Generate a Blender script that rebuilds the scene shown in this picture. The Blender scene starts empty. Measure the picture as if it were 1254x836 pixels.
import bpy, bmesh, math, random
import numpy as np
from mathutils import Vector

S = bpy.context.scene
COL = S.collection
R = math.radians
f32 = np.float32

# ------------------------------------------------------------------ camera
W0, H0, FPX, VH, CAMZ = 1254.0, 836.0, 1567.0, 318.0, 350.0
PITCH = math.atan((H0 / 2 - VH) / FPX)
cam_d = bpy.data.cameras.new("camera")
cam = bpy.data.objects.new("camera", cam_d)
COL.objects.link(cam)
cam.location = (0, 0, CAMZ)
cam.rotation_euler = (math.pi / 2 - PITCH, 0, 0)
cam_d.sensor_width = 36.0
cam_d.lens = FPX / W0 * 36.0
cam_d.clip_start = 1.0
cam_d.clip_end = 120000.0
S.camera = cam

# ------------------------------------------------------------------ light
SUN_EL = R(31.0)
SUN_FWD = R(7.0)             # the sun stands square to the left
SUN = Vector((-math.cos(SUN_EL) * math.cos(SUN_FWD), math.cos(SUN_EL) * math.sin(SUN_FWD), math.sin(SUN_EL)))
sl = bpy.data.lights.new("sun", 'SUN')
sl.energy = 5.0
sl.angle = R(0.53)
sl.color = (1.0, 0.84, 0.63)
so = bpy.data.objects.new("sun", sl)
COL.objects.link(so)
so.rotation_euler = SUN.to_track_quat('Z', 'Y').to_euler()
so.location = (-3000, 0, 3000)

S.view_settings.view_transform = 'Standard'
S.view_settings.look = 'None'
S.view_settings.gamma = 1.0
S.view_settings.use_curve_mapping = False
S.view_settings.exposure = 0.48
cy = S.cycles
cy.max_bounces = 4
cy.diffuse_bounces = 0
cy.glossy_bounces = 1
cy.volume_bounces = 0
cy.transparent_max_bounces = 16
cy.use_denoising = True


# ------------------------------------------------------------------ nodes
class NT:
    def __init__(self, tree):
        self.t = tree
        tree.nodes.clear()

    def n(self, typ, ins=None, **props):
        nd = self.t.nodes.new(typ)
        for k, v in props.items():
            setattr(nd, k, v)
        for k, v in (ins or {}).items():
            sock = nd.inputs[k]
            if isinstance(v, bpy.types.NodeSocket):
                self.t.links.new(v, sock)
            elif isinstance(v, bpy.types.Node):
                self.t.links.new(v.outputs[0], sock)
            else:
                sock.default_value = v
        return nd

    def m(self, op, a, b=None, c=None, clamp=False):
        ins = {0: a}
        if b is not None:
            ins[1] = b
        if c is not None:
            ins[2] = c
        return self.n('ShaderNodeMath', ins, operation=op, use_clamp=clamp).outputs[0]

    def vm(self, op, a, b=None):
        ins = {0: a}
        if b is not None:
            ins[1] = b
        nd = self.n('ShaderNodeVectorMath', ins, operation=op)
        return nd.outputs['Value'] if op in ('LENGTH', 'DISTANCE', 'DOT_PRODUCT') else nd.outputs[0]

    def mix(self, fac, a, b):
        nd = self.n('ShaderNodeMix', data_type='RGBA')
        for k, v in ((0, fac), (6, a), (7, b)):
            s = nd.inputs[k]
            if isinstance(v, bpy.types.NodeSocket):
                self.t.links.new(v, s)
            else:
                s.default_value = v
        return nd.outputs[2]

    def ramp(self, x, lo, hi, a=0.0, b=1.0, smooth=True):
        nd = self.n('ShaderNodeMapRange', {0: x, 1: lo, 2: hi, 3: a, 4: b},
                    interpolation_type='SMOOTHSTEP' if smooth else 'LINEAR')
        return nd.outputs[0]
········
• WHAT NEEDS TO BE DONE:
Would you give the material above again, complete and exact?

• OUTPUT:
Generate a Blender script that rebuilds the scene shown in this picture. The Blender scene starts empty. Measure the picture as if it were 1254x836 pixels.
import bpy, bmesh, math, random
import numpy as np
from mathutils import Vector

S = bpy.context.scene
COL = S.collection
R = math.radians
f32 = np.float32

# ------------------------------------------------------------------ camera
W0, H0, FPX, VH, CAMZ = 1254.0, 836.0, 1567.0, 318.0, 350.0
PITCH = math.atan((H0 / 2 - VH) / FPX)
cam_d = bpy.data.cameras.new("camera")
cam = bpy.data.objects.new("camera", cam_d)
COL.objects.link(cam)
cam.location = (0, 0, CAMZ)
cam.rotation_euler = (math.pi / 2 - PITCH, 0, 0)
cam_d.sensor_width = 36.0
cam_d.lens = FPX / W0 * 36.0
cam_d.clip_start = 1.0
cam_d.clip_end = 120000.0
S.camera = cam

# ------------------------------------------------------------------ light
SUN_EL = R(31.0)
SUN_FWD = R(7.0)             # the sun stands square to the left
SUN = Vector((-math.cos(SUN_EL) * math.cos(SUN_FWD), math.cos(SUN_EL) * math.sin(SUN_FWD), math.sin(SUN_EL)))
sl = bpy.data.lights.new("sun", 'SUN')
sl.energy = 5.0
sl.angle = R(0.53)
sl.color = (1.0, 0.84, 0.63)
so = bpy.data.objects.new("sun", sl)
COL.objects.link(so)
so.rotation_euler = SUN.to_track_quat('Z', 'Y').to_euler()
so.location = (-3000, 0, 3000)

S.view_settings.view_transform = 'Standard'
S.view_settings.look = 'None'
S.view_settings.gamma = 1.0
S.view_settings.use_curve_mapping = False
S.view_settings.exposure = 0.48
cy = S.cycles
cy.max_bounces = 4
cy.diffuse_bounces = 0
cy.glossy_bounces = 1
cy.volume_bounces = 0
cy.transparent_max_bounces = 16
cy.use_denoising = True


# ------------------------------------------------------------------ nodes
class NT:
    def __init__(self, tree):
        self.t = tree
        tree.nodes.clear()

    def n(self, typ, ins=None, **props):
        nd = self.t.nodes.new(typ)
        for k, v in props.items():
            setattr(nd, k, v)
        for k, v in (ins or {}).items():
            sock = nd.inputs[k]
            if isinstance(v, bpy.types.NodeSocket):
                self.t.links.new(v, sock)
            elif isinstance(v, bpy.types.Node):
                self.t.links.new(v.outputs[0], sock)
            else:
                sock.default_value = v
        return nd

    def m(self, op, a, b=None, c=None, clamp=False):
        ins = {0: a}
        if b is not None:
            ins[1] = b
        if c is not None:
            ins[2] = c
        return self.n('ShaderNodeMath', ins, operation=op, use_clamp=clamp).outputs[0]

    def vm(self, op, a, b=None):
        ins = {0: a}
        if b is not None:
            ins[1] = b
        nd = self.n('ShaderNodeVectorMath', ins, operation=op)
        return nd.outputs['Value'] if op in ('LENGTH', 'DISTANCE', 'DOT_PRODUCT') else nd.outputs[0]

    def mix(self, fac, a, b):
        nd = self.n('ShaderNodeMix', data_type='RGBA')
        for k, v in ((0, fac), (6, a), (7, b)):
            s = nd.inputs[k]
            if isinstance(v, bpy.types.NodeSocket):
                self.t.links.new(v, s)
            else:
                s.default_value = v
        return nd.outputs[2]

    def ramp(self, x, lo, hi, a=0.0, b=1.0, smooth=True):
        nd = self.n('ShaderNodeMapRange', {0: x, 1: lo, 2: hi, 3: a, 4: b},
                    interpolation_type='SMOOTHSTEP' if smooth else 'LINEAR')
        return nd.outputs[0]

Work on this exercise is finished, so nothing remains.